In this case, the issue to be decided was whether or not the TES was allowed to handle all activities (such as payroll and bonus-allocation) related to the payment of the workers who had been placed with the client. The issue was raised as the employees had been with the client for longer than three months.

The Commissioner, in her analysis, referred to the outcome of the Constitutional Court case (Assign Services). In essence, she indicated that the client becomes the employer of the TES employees after the three-month period for the purposes of the LRA. However, the TES’s liability in respect of the other statutes lasts as long as their commercial relationship with the client exists.

She then found that nothing in the Constitutional Court outcome prevents the commercial relationship, or the TES, from playing the same role that it played prior to the employees being deemed to be the employees of the client.

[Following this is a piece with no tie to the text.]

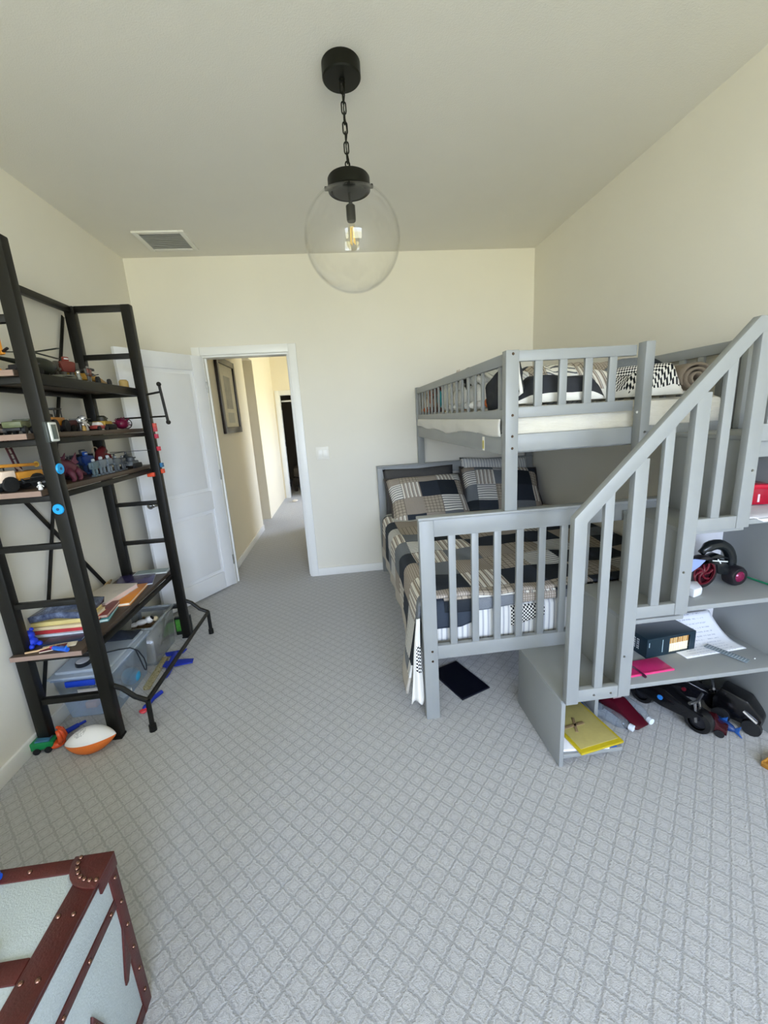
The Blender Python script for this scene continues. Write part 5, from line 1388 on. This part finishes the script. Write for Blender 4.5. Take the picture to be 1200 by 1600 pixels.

“TES service providers are responsible for providing much-needed access to the world of work in a country which is sitting with an unemployment rate of 29%,” concludes Botha. “The research indicates that the majority of such jobless people are the youth. Thus, it is vital that the nature of the employment relationship – in the TES environment – be properly understood. In the changing world of work, more forms of flexible employment are being created daily through technology.”